Billy Royce & Frank James Meeting
The two men had met almost forty years before. Yet neither had forgotten that accidental run-in so many miles away up in Montana Territory. It was early in the 1870's, remembered Royce, that Frank, Jesse, and five others were making tracks between them and the law. After a long day's ride the brothers ran into a group of buffalo hunters.
One long-haired sharpshooter recognized Frank and called out to him. Frank placed his hand close to his six shooter and then almost instantly recognized the hunter as William F. "Buffalo Bill" Cody himself. That evening they camped together. Cody's cooks served a hot meal of venison and wild turkey. One of the cooks was Billy Royce, then only a tousled haired youth of fourteen. Billy was the son of an Irishman who had served as a doorkeeper at the White house when Lincoln was president.
Billy Royce homesteaded in the Keechi Hills, the very place where Frank and Jesse had hidden part of their booty and holed up on more occasions than Frank cared to recall.
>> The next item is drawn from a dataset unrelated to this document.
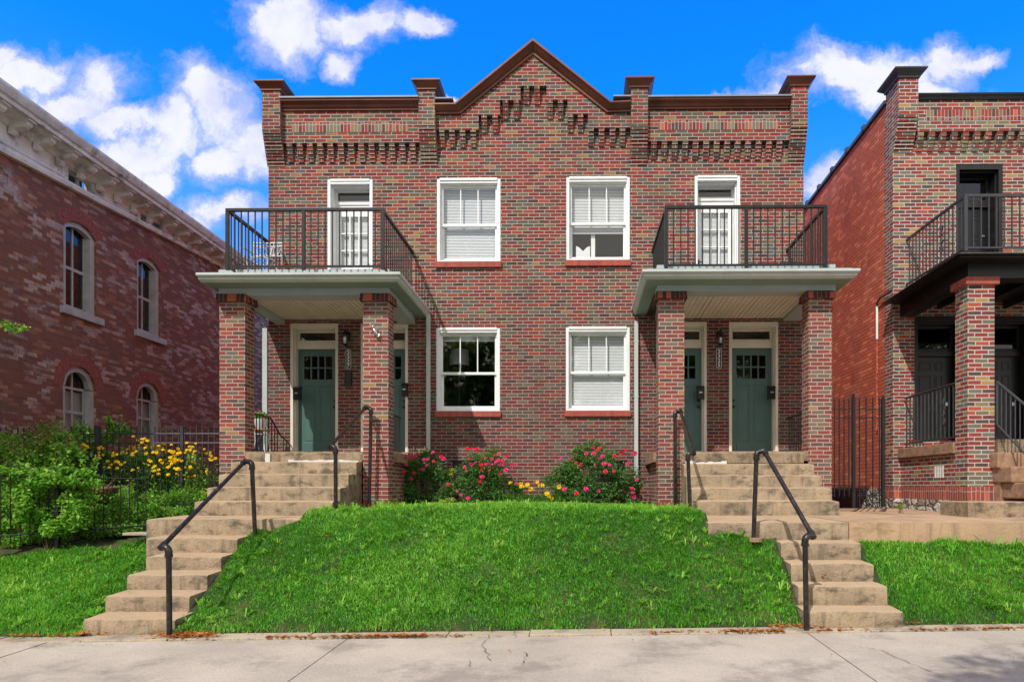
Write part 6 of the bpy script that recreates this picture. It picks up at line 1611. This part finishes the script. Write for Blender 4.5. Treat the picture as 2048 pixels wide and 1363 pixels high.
small_plant('leafy_shrub', 'low dark green shrub filling the bed between two rose bushes', 918, 975, 12.15, 0.30, 0.40, 900, M['rose'], 13)
small_plant('variegated_plant', 'pale yellow-green ground plant at the lawn edge below the hydrangea', 897, 1000, 12.0, 0.16, 0.14, 300, M['lime'], 14)
small_plant('weed_plant', 'tiny green weed growing on the tan path by the neighbouring base', 1802, 1012, 10.6, 0.05, 0.10, 40, M['garden'], 15)

# overgrown garden at the left: separate plants behind and on the fences
def bush(label, lobes_px, seed, n, mat, *a_, **kw_):
    lobes_px = [(px, py, d, rx*1.2, ry*1.15) for px, py, d, rx, ry in lobes_px]
    return bush_(label, lobes_px, seed, int(n*1.9), mat, *a_, **kw_)
def bush_(label, lobes_px, seed, n, mat, name='garden_shrub', size=(0.04, 0.075), flow=None, fmat=None, fsize=0.062, dry=0, group='shrubs in the overgrown garden', cat='shrub', per=9):
    """lobes_px = [(px, py, d, rx_px, ry_px)]"""
    rs = np.random.RandomState(seed); L = []
    for (px, py, d, rx, ry) in lobes_px:
        c = at(px, py, d); k = d/F; L.append((c.x, c.y, c.z, rx*k, max(0.18, min(rx, ry)*k*0.9), ry*k, rx*ry))
    x0_ = sum(l[0] for l in L)/len(L); y0_ = sum(l[1] for l in L)/len(L); z0 = float(lawn_z(x0_, y0_))
    root = thing(name, label, cat, (x0_, y0_, z0), group)
    C = clumps(rs, n, sub_lobes(rs, L, per, 0.42))
    top = [C[i] for i in rs.choice(len(C), 26)]; sprays = []
    for p in top:
        hgt = rs.uniform(0.10, 0.32); dx_ = rs.uniform(-.12, .12); dy_ = rs.uniform(-.12, .08)
        for q in range(14): f = (q+1)/14; sprays.append(p+np.array([dx_*f, dy_*f, hgt*f])+rs.normal(size=3)*0.022)
    C = np.concatenate([C, np.array(sprays)]); zf = lawn_z(C[:, 0], C[:, 1]); C = C[C[:, 2] > zf]
    leaves('foliage', C, rs.uniform(size[0], size[1], len(C)), mat, root, seed)
    stems(rs, (x0_, y0_, z0), C[rs.choice(len(C), 16)], 0.006).build('stems', M['bark'], root)
    if flow:
        P = []
        for (px, py, d, k, sp) in flow:
            for _ in range(k): P.append(tuple(at(px+rs.normal()*sp, py+rs.normal()*sp*0.6, d+rs.uniform(-.1, .1))))
        flowers(P, fsize, fmat, root, seed, petals=6, facing=(0.2, -0.7, 0.8))
        m = MB()
        for p in P: 
            j = np.argmin(((C-np.array(p))**2).sum(1)); m.tube([C[j], p], [0.004, 0.002], 4, cap=False)
        m.build('flower_stalks', M['lily'], root)
    if dry:
        P = C[rs.choice(len(C), dry)]+np.array([0, -0.05, 0.1]); leaves('dry_leaves', P, rs.uniform(0.03, 0.06, len(P)), M['dry'], root, seed+7)
    return root
bush('vine-covered bush with brownish seed heads at the garden corner', [(60, 905, 10.4, 75, 42), (20, 930, 10.2, 50, 40), (110, 890, 10.6, 45, 28)], 61, 2600, M['garden'], dry=700)
bush('pink-tinged shrub of dry stalks standing before the low arched window', [(100, 895, 10.9, 40, 26), (85, 870, 11.0, 22, 22)], 62, 500, M['garden'], dry=500, name='dry_shrub')
bush('dense vine draping over the hoop-topped fence', [(60, 955, 9.05, 55, 26), (125, 952, 9.2, 50, 24), (60, 1000, 9.1, 34, 50), (112, 1030, 9.2, 44, 42), (165, 960, 9.4, 34, 20), (150, 1010, 9.3, 30, 45), (95, 1062, 9.2, 40, 20), (20, 945, 9.0, 25, 14)], 63, 5600, M['garden'], name='vine', size=(0.05, 0.085), cat='vine')
bush('tangled green undergrowth along the fence foot by the landing', [(180, 1035, 9.9, 70, 32), (250, 1030, 9.95, 60, 30), (215, 1000, 10.1, 60, 30), (272, 1000, 10.0, 40, 40)], 64, 4600, M['garden'], name='undergrowth', size=(0.03, 0.06))
bush('tall yellow-flowered bush leaning on the iron fence', [(290, 940, 11.9, 60, 55), (260, 985, 11.7, 50, 50), (330, 960, 11.9, 50, 60), (310, 1010, 11.6, 55, 40)], 65, 5200, M['garden'],
     flow=[(240,930,11.05,12,16),(300,930,11.05,16,18),(290,885,11.05,10,14),(380,900,11.05,10,14),(205,915,11.05,8,14),(352,940,11.05,10,12),(262,895,11.6,10,9),(285,893,11.6,12,10),(300,905,11.6,16,12),(320,900,11.6,16,12),(345,905,11.1,20,12),(350,920,11.1,16,9),(330,928,11.6,12,8),(318,942,11.1,3,4),(268,905,11.1,6,6),(245,905,11.6,5,6)], fmat=M['yellow'], name='flowering_bush')
bush('loose yellow-flowered bush next to the first brick pillar', [(395, 960, 11.9, 32, 50), (375, 1000, 11.8, 35, 40)], 66, 1500, M['garden'],
     flow=[(385,920,11.6,5,5),(415,905,11.6,7,7),(405,940,11.6,6,7),(425,915,11.1,5,6),(372,935,11.1,4,5),(380,985,11.6,4,5),(407,985,11.1,4,4),(383,952,11.6,4,6)], fmat=M['yellow'], name='flowering_bush')
bush('low yellow-flowered clump behind the vine', [(165, 925, 11.8, 40, 26), (200, 940, 11.8, 40, 30), (150, 960, 11.7, 40, 30)], 67, 2200, M['garden'],
     flow=[(60,900,11.0,8,10),(110,925,11.0,8,10),(165,893,11.1,12,5),(128,908,11.6,8,6),(68,919,11.6,5,4),(135,920,11.1,4,8),(203,895,11.1,3,3)], fmat=M['yellow'], name='flowering_bush', dry=120)
bush('slender sapling with pale fresh leaves rising above the tall fence', [(215, 855, 11.9, 14, 24), (245, 862, 11.9, 20, 10), (165, 865, 11.9, 26, 12), (195, 880, 11.9, 40, 14), (190, 905, 11.8, 30, 20)], 68, 900, M['garden'], name='sapling', size=(0.05, 0.09))
bush('dark broad-leaved shrub filling the middle of the garden', [(235, 945, 12.0, 40, 45), (150, 930, 12.0, 40, 35), (90, 960, 11.5, 60, 50), (20, 985, 10.8, 60, 60), (200, 990, 11.7, 70, 40)], 69, 5200, M['rose'], size=(0.05, 0.09))
bush('bright green ground plants inside the hoop-topped fence', [(25, 1030, 9.6, 60, 50), (70, 1065, 9.5, 50, 25), (10, 1000, 9.9, 50, 40)], 70, 3200, M['garden'], name='ground_plant', size=(0.03, 0.06))
bush('dark leafy shrub in front of the old house at the frame corner', [(15, 860, 12.6, 40, 26), (45, 870, 12.6, 25, 14)], 71, 900, M['rose'], size=(0.05, 0.09))
bush('leafy ground shrub at the foot of the vine', [(20, 1060, 9.3, 60, 26), (90, 1062, 9.4, 60, 24), (170, 1055, 9.6, 60, 24), (240, 1052, 9.8, 50, 22)], 72, 4600, M['garden'], name='ground_plant', size=(0.035, 0.07))
bush('mid-green shrub between the vine and the yellow-flowered bush', [(200, 960, 11.7, 60, 45), (240, 1010, 11.5, 55, 40), (150, 990, 11.5, 50, 50)], 73, 3600, M['garden'], size=(0.035, 0.07))
bush('feathery green shrub beside the stone landing', [(350, 1015, 10.6, 40, 30), (400, 1005, 10.9, 34, 30), (320, 1030, 10.3, 40, 22)], 74, 2200, M['garden'], size=(0.03, 0.055))
# pieces of broken stone and a board at the lawn corner
m = MB(); p = at(283, 1066, 9.3); m.box(p.x-0.28, p.x+0.10, p.y, p.y+0.2, p.z-0.03, p.z+0.01); o = m.build('stone_slab', M['edge'], loc=(p.x, p.y, p.z), bevel=0.006); tag(o, 'flat stone slab lying at the lawn corner by the landing', 'stone')
for (px, py, d, w, lab) in ((511, 1085, 8.9, 0.42, 'flat reddish stone set round the foot of the lower rail post'), (671, 1026, 9.42, 0.22, 'small stone pad under the post of the upper rail'), (1511, 1075, 8.0, 0.19, 'broken stone beside the rail post next to the landing')):
    p = at(px, py, d); r_ = random.Random(px); m = MB(); pts = [(p.x+w/2*math.cos(a)*r_.uniform(.75, 1.1), p.y+w/2.2*math.sin(a)*r_.uniform(.75, 1.1)) for a in [2*math.pi*k/9 for k in range(9)]]
    m.add([(x, y, p.z-0.05) for x, y in pts]+[(x, y, p.z+r_.uniform(0, .012)) for x, y in pts], [tuple(range(9))[::-1], tuple(range(9, 18))]+[(i, (i+1) % 9, (i+1) % 9+9, i+9) for i in range(9)])
    o = m.build('paving_stone', M['slab'], loc=(p.x, p.y, p.z), bevel=0.008); tag(o, lab, 'stone')
# petunias in the porch pot
rs = np.random.RandomState(81); pc_ = (sxp-0.02, Y(12.2), zs+0.20)
C = clumps(rs, 260, [(pc_[0], pc_[1], pc_[2]+0.05, 0.13, 0.12, 0.09, 1)]); leaves('foliage', C, 0.05, M['garden'], pp, 82)
flowers([tuple(at(527.5, 836, 12.0)), (pc_[0]-0.08, pc_[1]-0.1, pc_[2]+0.10), (pc_[0]+0.02, pc_[1]-0.1, pc_[2]+0.12)], 0.07, M['pink'], pp, 83)
# rusty wheelbarrow half hidden in the garden
wb = at(205, 985, 10.2); w_ = thing('wheelbarrow', 'rusty old wheelbarrow tipped over among the garden plants', 'wheelbarrow', (wb.x, wb.y, wb.z-0.35))
x, y, z = wb
MB().hexa([(x-0.16, y-0.15, z-0.16), (x+0.14, y-0.15, z-0.14), (x+0.14, y+0.2, z-0.14), (x-0.16, y+0.2, z-0.16)], [(x-0.27, y-0.28, z+0.06), (x+0.27, y-0.28, z+0.07), (x+0.27, y+0.3, z+0.12), (x-0.27, y+0.3, z+0.1)]).build('tray', M['rust'], w_, bevel=0.01)
for s_ in (-1, 1): MB().tube([(x-0.15+0.05*s_, y-0.24*(s_ < 0)+0.2*(s_ > 0), z-0.18), (x+0.1, y-0.2*(s_ < 0)+0.2*(s_ > 0), z-0.05), (x+0.36, y-0.22*(s_ < 0)+0.22*(s_ > 0), z+0.22)], 0.016, 8).build('handle', M['rust'], w_, smooth=True)
wm = MB(); wm.tube([(x-0.30+0.0*a, y+0.13*math.cos(a), z-0.24+0.13*math.sin(a)) for a in [2*math.pi*k/16 for k in range(17)]], 0.022, 8); wm.build('wheel', M['iron'], w_, smooth=True)
for s_ in (-1, 1): MB().tube([(x+0.05, y+0.15*s_, z-0.15), (x+0.03, y+0.18*s_, z-0.34)], 0.013, 6).build('leg', M['rust'], w_)

# trees --------------------------------------------------------------------
def tree(label, x, y, z0, h, cr, seed, n=2600, leaf=0.34, lobes=None, trunk_r=0.2, name='street_tree', group=None):
    rs = np.random.RandomState(seed); root = thing(name, label, 'tree', (x, y, z0), group)
    zc = z0+h-cr; L = lobes or [(x+cr*0.5*math.cos(a), y+cr*0.5*math.sin(a), zc+rs.uniform(-.35, .45)*cr, cr*.55, cr*.55, cr*.5, 1) for a in [6.28*k/7 for k in range(7)]]+[(x, y, zc+cr*.5, cr*.5, cr*.5, cr*.5, 1)]
    t = MB(); t.tube([(x, y, z0-0.1), (x+.05, y, z0+h*.25), (x+.1, y+.05, zc)], [trunk_r, trunk_r*.7, trunk_r*.4], 10)
    for l in L: t.tube([(x+.05, y, z0+h*.3), ((x+l[0])/2, (y+l[1])/2, (zc+l[2])/2-0.2*cr), l[:3]], [trunk_r*.45, trunk_r*.3, trunk_r*.1], 7)
    t.build('trunk', M['bark'], root, smooth=True)
    C = clumps(rs, n, sub_lobes(rs, L, 9, 0.42)); leaves('crown', C, rs.uniform(leaf*.6, leaf*1.2, n), M['tree'], root, seed); return root
# across the street, seen only as reflections in the panes
tl_ = ['leftmost broad tree across the street', 'second broad tree in the row across the street', 'third broad tree in the row across the street', 'fourth broad tree in the row across the street', 'fifth broad tree in the row across the street', 'sixth broad tree in the row across the street', 'seventh broad tree in the row across the street', 'rightmost broad tree across the street']
for k, (x, y, h, r_) in enumerate(((-27, -34, 10.5, 4.0), (-20, -33, 9.5, 3.6), (-13, -35, 11.5, 4.2), (-6.5, -34, 10.0, 3.8), (0.5, -35, 11.0, 4.0), (8, -36, 11.5, 4.2), (15, -34, 10, 3.8), (23, -35, 11, 4.2))):
    tree(tl_[k], x, y, -0.2, h*1.3, r_*1.15, 90+k, 2400, 0.62, group='trees across the street')
# young verge tree: its crown throws the soft shade on the sidewalk corner
cx_, cy_, cz_ = 3.45-1.14*2.6, -7.62-2.27*2.6, 0.1+2.83*2.6
tree('verge tree by the kerb whose crown shades the sidewalk corner', cx_+0.4, cy_+0.3, -0.05, 8.3, 1.1, 97, 1500, 0.16, lobes=[(cx_, cy_, cz_, .55, .6, .4, 1), (cx_+.6, cy_+.2, cz_+.2, .6, .6, .45, 1), (cx_+1.0, cy_-.2, cz_-.1, .5, .6, .4, 1), (cx_+0.5, cy_-.7, cz_+.1, .5, .4, .4, 1)], trunk_r=0.09)
# sprig reaching in from a young tree beyond the frame
c = at(30, 656, 8.6)
sp = tree('young tree at the garden edge reaching one leafy sprig into view', c.x-1.5, c.y+0.1, 0.6, 4.2, 0.9, 99, 900, 0.09, lobes=[(c.x-1.5, c.y+.1, c.z+1.0, .6, .6, .5, 1), (c.x-1.5, c.y+.3, c.z+.4, .5, .6, .5, 1)], trunk_r=0.05, name='young_tree')
m = MB(); m.tube([(c.x-1.45, c.y+.1, c.z-0.2), (c.x-0.7, c.y+.05, c.z+0.12), (c.x, c.y, c.z+0.06), (c.x+0.22, c.y, c.z-0.03)], [0.02, 0.012, 0.006, 0.002], 6); m.build('limb', M['bark'], sp)
rs = np.random.RandomState(5); C = clumps(rs, 90, [(c.x+.02, c.y, c.z, .20, .10, .06, 2), (c.x-.18, c.y, c.z+.05, .14, .1, .06, 1)]); leaves('sprig', C, 0.06, M['garden'], sp, 5)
Retrieving the Caches of Gold
From the time Frank retrieved the cache of gold, Royce became a persistent treasure hunter of the Keechi Hills. In a newspaper article about him in 1932 the eighty-year-old settler reported that within only a few days a niece of Frank James and some male companions were due to arrive on a mysterious hunt.
What they found has never been learned, but the story of Frank's niece turns up time and again in as many locations over the Wichita Mountains of what she was seeking. She kept to herself and divulged very little with people she talked to. There was at least one other cache that Frank removed successfully from its secret depository, and there are stories of still others.
There is no question that Frank James dug up two caches hidden near the Wichita Mountains. There were rumors that he recovered more, each carefully guarded by landmarks known only to him or Jesse.
Even though Frank recovered a portion of the outlaw loot, he did not retrieve it all, because he did not find the "brass bucket with the outlaw contract" carved into it. Nor did he find the "iron teapot," which he must have walked over a thousand times in the Keechi Hills while searching Belle Hedlund's and Billy Royce's farms.
When Frank James finally left his Oklahoma farm about 1914 (a year before he died), he must have thought often of the brass bucket pact and the two million dollars in gold hidden during that bitter winter of 1875, so many years before. Perhaps it was his niece who came back to find them, with Frank's final instructions. She was no more successful than Frank James, though.